New opinion — a consumer procedural win, plus a new en banc grant

Leyse v. Bank of America — civil consumer — reversal — Fuentes

A consumer sued Bank of America, alleging that robo-calls used to market credit cards violated the Telephone Consumer Protection Act. (Who knew? A law bars any person from initiating any telephone call to residential phone using a prerecorded voice without prior consent or an exemption.) The district court dismissed, holding that the plaintiff lacked statutory standing because the call was meant for his roommate. Today, the Third Circuit reversed, holding that residents who receive the calls fall within the statute’s zone of interests.

Joining Fuentes were Sloviter and Roth. Arguing counsel were Todd Bank (whose website bills him as “The ‘Annoyance’ Lawyer”) for the consumer and former Asst. to the Solicitor General Joseph Palmore of Morrison & Foerster for the bank.

 

Also today, the Court granted en banc rehearing in NCAA v.
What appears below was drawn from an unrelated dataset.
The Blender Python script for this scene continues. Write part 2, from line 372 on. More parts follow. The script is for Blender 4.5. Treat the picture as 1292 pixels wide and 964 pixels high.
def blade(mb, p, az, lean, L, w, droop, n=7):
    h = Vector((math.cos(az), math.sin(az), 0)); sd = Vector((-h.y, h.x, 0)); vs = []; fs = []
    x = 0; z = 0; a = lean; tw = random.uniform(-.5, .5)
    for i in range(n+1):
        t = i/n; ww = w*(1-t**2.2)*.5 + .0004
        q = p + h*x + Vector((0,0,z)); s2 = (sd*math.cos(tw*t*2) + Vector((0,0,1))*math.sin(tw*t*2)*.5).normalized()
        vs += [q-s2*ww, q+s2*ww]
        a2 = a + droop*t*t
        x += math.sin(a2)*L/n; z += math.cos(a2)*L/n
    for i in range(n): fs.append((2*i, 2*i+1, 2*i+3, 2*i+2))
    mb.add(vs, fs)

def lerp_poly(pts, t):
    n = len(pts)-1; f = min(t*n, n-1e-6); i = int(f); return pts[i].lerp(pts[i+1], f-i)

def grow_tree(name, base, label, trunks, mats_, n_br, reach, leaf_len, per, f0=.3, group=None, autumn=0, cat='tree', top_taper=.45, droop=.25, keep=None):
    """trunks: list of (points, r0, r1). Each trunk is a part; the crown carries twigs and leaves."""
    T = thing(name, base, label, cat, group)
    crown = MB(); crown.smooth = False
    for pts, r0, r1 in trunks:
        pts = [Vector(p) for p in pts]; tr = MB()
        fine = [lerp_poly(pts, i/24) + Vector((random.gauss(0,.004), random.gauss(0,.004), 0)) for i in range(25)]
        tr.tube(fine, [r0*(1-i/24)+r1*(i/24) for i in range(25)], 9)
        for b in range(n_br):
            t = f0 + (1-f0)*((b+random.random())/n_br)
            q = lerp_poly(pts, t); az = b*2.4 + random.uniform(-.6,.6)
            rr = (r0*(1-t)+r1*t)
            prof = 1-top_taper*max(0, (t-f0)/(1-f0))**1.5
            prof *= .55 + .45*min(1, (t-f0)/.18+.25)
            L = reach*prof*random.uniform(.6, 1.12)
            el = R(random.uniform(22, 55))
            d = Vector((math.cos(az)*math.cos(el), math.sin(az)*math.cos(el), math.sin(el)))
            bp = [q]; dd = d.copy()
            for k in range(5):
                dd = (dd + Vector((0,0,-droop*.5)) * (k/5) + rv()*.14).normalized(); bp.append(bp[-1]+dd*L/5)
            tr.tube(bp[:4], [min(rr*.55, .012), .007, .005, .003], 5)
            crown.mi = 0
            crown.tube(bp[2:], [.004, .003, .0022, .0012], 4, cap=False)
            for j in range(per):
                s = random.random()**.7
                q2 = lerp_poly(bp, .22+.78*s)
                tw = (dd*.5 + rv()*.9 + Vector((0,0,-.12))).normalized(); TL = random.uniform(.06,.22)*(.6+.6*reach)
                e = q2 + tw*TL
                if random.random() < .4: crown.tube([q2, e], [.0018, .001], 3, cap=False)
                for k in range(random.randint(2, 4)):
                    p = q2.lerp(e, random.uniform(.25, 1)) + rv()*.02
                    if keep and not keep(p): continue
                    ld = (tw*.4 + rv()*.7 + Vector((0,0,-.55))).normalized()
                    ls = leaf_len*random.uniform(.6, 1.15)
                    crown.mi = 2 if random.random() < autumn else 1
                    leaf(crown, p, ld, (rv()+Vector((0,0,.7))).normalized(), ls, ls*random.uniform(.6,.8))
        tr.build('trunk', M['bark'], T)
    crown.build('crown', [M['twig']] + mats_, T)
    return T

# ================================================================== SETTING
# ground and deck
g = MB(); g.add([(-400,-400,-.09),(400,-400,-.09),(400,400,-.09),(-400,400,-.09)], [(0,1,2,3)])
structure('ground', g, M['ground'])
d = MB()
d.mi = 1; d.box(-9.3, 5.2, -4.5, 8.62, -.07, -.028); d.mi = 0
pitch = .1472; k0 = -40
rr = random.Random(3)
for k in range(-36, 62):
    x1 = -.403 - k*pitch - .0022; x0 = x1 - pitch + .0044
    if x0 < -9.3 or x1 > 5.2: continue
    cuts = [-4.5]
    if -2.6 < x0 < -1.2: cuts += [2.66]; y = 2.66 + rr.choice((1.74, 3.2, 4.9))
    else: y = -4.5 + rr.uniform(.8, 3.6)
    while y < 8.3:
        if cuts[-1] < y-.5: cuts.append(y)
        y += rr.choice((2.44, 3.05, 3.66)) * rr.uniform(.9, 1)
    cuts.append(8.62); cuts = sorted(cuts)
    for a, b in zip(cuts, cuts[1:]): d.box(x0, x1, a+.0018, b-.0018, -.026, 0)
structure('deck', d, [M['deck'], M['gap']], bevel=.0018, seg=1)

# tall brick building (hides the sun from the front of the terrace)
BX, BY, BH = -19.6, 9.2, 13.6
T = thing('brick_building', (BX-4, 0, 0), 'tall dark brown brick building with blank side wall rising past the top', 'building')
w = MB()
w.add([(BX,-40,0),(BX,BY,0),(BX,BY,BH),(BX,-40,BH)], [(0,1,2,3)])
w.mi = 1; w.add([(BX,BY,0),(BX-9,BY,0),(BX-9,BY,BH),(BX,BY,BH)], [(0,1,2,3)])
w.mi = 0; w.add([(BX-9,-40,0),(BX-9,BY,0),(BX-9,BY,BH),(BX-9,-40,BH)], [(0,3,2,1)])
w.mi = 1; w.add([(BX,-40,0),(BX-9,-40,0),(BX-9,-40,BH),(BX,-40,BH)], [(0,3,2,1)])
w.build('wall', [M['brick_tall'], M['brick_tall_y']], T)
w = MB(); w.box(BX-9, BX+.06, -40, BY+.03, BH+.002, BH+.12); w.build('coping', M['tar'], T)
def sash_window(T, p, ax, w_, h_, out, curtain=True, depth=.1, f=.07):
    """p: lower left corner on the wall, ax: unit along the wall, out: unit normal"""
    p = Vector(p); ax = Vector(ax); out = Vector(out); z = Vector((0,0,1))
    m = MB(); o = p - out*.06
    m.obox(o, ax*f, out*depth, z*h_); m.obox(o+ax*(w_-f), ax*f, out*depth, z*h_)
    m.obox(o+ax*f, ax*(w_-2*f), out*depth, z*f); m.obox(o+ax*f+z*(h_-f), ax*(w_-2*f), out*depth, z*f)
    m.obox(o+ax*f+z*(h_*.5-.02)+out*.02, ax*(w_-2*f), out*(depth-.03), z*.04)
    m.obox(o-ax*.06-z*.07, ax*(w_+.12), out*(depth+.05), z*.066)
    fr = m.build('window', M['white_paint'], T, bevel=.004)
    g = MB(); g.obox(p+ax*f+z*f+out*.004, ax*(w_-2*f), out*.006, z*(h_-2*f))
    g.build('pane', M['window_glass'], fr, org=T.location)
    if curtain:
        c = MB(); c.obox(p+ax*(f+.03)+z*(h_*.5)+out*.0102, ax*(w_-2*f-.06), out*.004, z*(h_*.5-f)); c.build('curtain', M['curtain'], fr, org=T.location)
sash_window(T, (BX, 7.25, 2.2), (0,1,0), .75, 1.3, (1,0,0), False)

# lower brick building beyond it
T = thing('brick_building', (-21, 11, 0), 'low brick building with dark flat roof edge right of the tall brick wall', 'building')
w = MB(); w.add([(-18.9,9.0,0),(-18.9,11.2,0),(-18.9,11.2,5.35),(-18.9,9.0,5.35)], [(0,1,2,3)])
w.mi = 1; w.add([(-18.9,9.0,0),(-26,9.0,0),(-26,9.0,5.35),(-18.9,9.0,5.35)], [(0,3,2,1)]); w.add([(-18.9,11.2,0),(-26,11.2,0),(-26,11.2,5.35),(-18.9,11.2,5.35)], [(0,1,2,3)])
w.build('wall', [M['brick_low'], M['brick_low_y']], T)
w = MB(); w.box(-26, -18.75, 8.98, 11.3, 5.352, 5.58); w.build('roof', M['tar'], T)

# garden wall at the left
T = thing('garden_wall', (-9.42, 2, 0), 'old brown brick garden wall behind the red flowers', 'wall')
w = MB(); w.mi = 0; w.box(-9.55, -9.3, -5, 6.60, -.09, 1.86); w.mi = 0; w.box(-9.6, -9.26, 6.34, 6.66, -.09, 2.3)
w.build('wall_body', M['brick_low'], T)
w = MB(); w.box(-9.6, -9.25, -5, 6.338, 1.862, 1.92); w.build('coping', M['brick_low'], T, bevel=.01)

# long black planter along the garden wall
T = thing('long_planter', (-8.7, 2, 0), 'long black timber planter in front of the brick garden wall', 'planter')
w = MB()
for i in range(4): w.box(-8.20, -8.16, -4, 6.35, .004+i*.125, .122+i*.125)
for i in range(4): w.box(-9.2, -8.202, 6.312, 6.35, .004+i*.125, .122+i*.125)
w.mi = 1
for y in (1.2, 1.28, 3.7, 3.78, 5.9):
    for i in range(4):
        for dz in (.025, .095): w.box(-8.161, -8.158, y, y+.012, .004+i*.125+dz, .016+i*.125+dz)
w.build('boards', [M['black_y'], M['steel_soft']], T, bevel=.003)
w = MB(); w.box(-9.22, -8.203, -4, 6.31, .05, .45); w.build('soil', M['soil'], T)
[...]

Governor of NJ (vacated panel opinion here, my summary here). Senior-judge panel-members Rendell and Barry both will participate. [EDIT: Also of note, McKee, Chagares, and Shwartz are not participating]

Good coverage of the rehearing petition (quoting me — lucky for me he left out the part where I predicted rehearing would be denied!) by Zachary Zagger on Law360.com is here.

An en banc argument pitting Paul Clement against Ted Olson? Gonna be a big day at the Jim Byrne.